2019年9月23日月曜日

日経 長沼亜紀記者が書いた「理解に苦しむベタ記事」

日本経済新聞の長沼亜紀記者が21日の夕刊総合面に「シェアオフィス『不況で脆弱性』 ボストン連銀総裁」という理解に苦しむベタ記事を書いている。全文を見た上で記事の問題点を考えてみたい。

長崎水辺の森公園(長崎市)※写真と本文は無関係です

【日経の記事】

米ボストン連銀のローゼングレン総裁は20日「シェアオフィス・モデルは景気後退時に問題となる可能性がある」と述べ、「ウィーワーク」のようなモデルの脆弱性を指摘した。ニューヨークでの講演で発言した。

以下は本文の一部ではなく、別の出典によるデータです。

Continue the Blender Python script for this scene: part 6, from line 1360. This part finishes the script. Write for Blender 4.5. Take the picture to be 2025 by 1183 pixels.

米連邦公開市場委員会(FOMC)は18日、今年2回目の利下げを決めたが、ローゼングレン総裁は金利据え置きを主張して反対票を投じた。講演では「極めて低い金利は家計や企業に過剰なリスクをとることを促す」と述べ、懸念を表明した。


◎それはそうでしょうが…

シェアオフィス・モデルは景気後退時に問題となる可能性がある」のはその通りだろう。だが、多くの事業モデルは「景気後退時に問題となる可能性がある」はずだ。「ローゼングレン総裁」がなぜわざわざ「シェアオフィス・モデル」に言及したかがポイントだが、長沼記者は何も教えてくれない。

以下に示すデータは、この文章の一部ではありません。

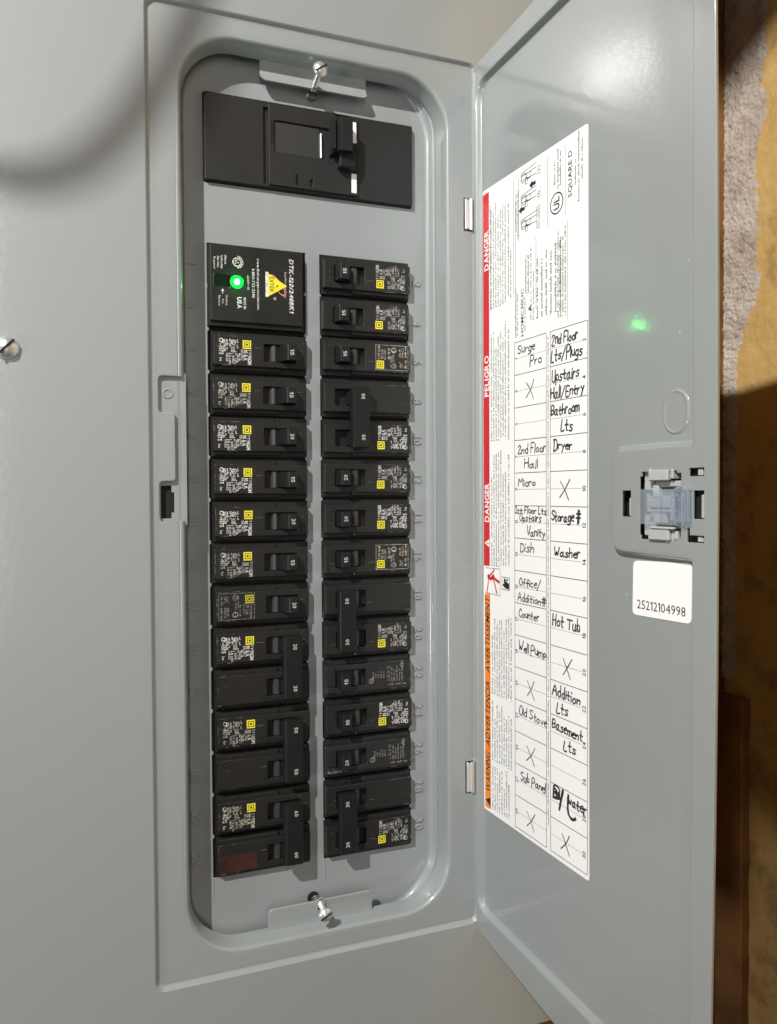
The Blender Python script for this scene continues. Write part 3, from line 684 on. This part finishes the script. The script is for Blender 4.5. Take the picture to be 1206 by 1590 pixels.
# ================================================================== circuit breakers
# built for the left column: local x runs from the outer (label) end to the inner end, z up, y=0 on the deadfront face
BL = 2.25
def body_mesh(win=True, afci=False):
    mb = MB()
    hole = [rr(1.20, 1.98, -.205, .205, .025, 2)] if win else []
    mb.add(*sheet(rr(0, BL, -.345, .355, .03, 3), hole, -.205, .20, .02, 2))
    mb.box(-.02, BL+.02, -.012, .10, -.474, .474, .012)
    mb.box(.02, BL*.72, -.085, -.0, -.44, -.3, .02)              # stepped flank of the case
    mb.box(.02, BL*.66, -.115, -.0, .3, .45, .025)
    if not afci:
        mb.box(.02, 1.18, -.2085, -.2, .098, .106); mb.box(1.99, BL-.02, -.2085, -.2, .098, .106)     # case seam
        mb.box(1.03, 1.04, -.2075, -.2, -.33, .098)
    return mb
BODY = body_mesh().build('body', BLACK); BODYA = body_mesh(afci=True).build('body', BLACK3)
mb = MB()
for k in range(8):
    pass
mb.prism([(1.36, -.05), (1.37, -.13), (1.42, -.165), (1.49, -.165), (1.55, -.12), (1.56, -.05)], -.19, .19)
SLIDE = mb.build('slide', GSTEEL)
def handle_mesh(off=False, wide=.185):
    pr = [(1.52, -.06), (1.60, -.30), (1.685, -.475), (1.72, -.50), (1.90, -.505), (1.925, -.485), (1.965, -.25), (1.97, -.06)]
    if off: pr = [(3.18-x, y) for x, y in pr][::-1]
    return MB().prism(pr, -wide, wide, 'z', .018, 2)
HAND = handle_mesh().build('handle', BLACK2); HANDA = handle_mesh(wide=.2).build('handle', BLACK2)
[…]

ベタ記事なので、あれこれ説明する余裕がないのは分かる。しかし記事の後半では「シェアオフィス・モデル」の話から離れてしまっている。これほど短い記事でテーマを1つに絞らないのも解せない。

ブルームバーグの記事によると「低金利の下で進化する市場モデルは商業用不動産の分野で金融安定性に対して新たなタイプの潜在的リスクを生みつつある。そうした市場モデルの一つは、多くの主要都市のオフィス市場でのシェアオフィス事業の発展だ」「不動産市場で成長しつつあるこうした事業モデルによって、次の不況時に商業用不動産が被る損失がさらに大きくなることを私は懸念している」と「ローゼングレン総裁」は述べたらしい。

これならば「米ボストン連銀」の「総裁」がなぜ「シェアオフィス・モデル」に言及したか理解できる。ブルームバーグの記事に付いた見出しは「ボストン連銀総裁:シェアオフィス事業モデルが金融リスク生む可能性」。何を伝えたいのか明確だ。

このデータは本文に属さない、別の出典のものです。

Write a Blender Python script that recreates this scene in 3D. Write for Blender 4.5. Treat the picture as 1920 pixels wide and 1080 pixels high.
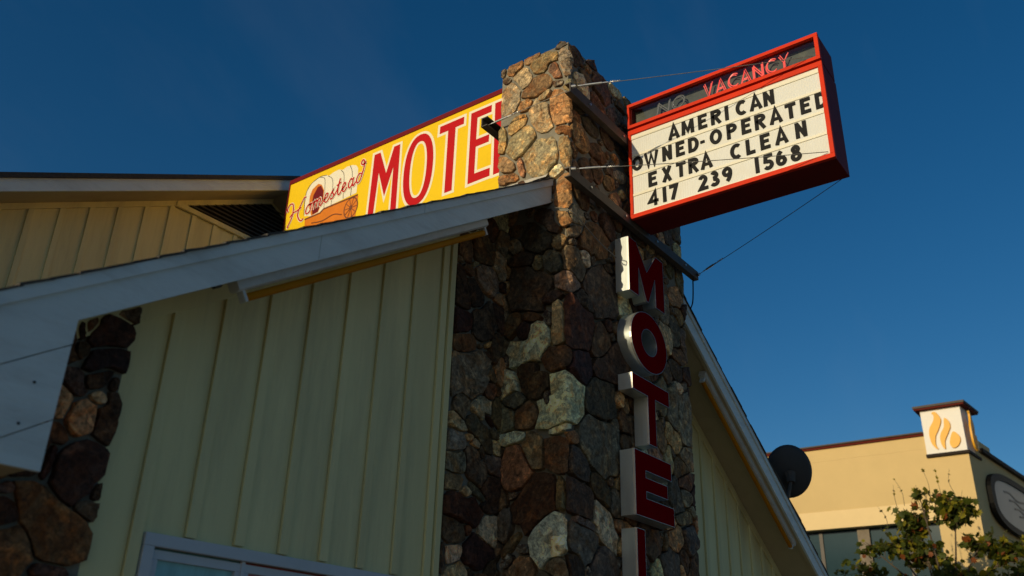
import bpy, bmesh, math, random
import numpy as np
from mathutils import Vector, Matrix

# ---------------------------------------------------------------- scene, camera, sky, sun
for o in list(bpy.data.objects):
    bpy.data.objects.remove(o)
SC = bpy.context.scene
COL = SC.collection
H0 = 1.55                      # eye height; z values below are metres above the eye unless noted

cam_d = bpy.data.cameras.new("camera")
cam = bpy.data.objects.new("camera", cam_d)
COL.objects.link(cam)
RT = Vector((0.592, -0.806, 0.028)); UP = Vector((-0.355, -0.229, 0.906)); FW = Vector((0.724, 0.546, 0.421))
FW.normalize(); RT = (RT - FW * RT.dot(FW)).normalized(); UP = RT.cross(FW)
cam.matrix_world = Matrix(((RT.x, UP.x, -FW.x, -5.446), (RT.y, UP.y, -FW.y, -3.549), (RT.z, UP.z, -FW.z, H0), (0, 0, 0, 1)))
cam_d.sensor_width = 36.0
cam_d.lens = 31.657
cam_d.clip_start = 0.05
cam_d.clip_end = 3000
cam_d.dof.use_dof = True
cam_d.dof.focus_distance = 8.2
cam_d.dof.aperture_fstop = 1.6
SC.camera = cam

SUN_DIR = Vector((-1.0, 0.122, 0.25)).normalized()     # towards the sun
world = bpy.data.worlds.new("World")
SC.world = world
world.use_nodes = True
wn = world.node_tree.nodes; wl = world.node_tree.links
wn.clear()
sky = wn.new("ShaderNodeTexSky")
sky.sky_type = 'NISHITA'
sky.sun_disc = False
sky.sun_elevation = math.asin(SUN_DIR.z)
sky.sun_rotation = math.atan2(SUN_DIR.x, SUN_DIR.y)
sky.altitude = 300
sky.air_density = 1.0
sky.dust_density = 1.1
sky.ozone_density = 3.0
bg = wn.new("ShaderNodeBackground"); bg.inputs[1].default_value = 0.074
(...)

しかし日経の記事は舌足らずが過ぎる。この記事だけで「ローゼングレン総裁」の発言が持つ意味を正しく理解するのは不可能だ。記事にするならば、少なくとも「シェアオフィス・モデル」と「金融安定性」を絡めるべきだ。

長沼記者はなぜそうしなかったのか。まともな書き手を目指すならば、そこは逃げずに考えてほしい。


※今回取り上げた記事「シェアオフィス『不況で脆弱性』 ボストン連銀総裁
https://www.nikkei.com/paper/article/?b=20190921&ng=DGKKZO50079550R20C19A9NNE000


※記事の評価はD(問題あり)。長沼亜紀記者への評価も暫定でDとする。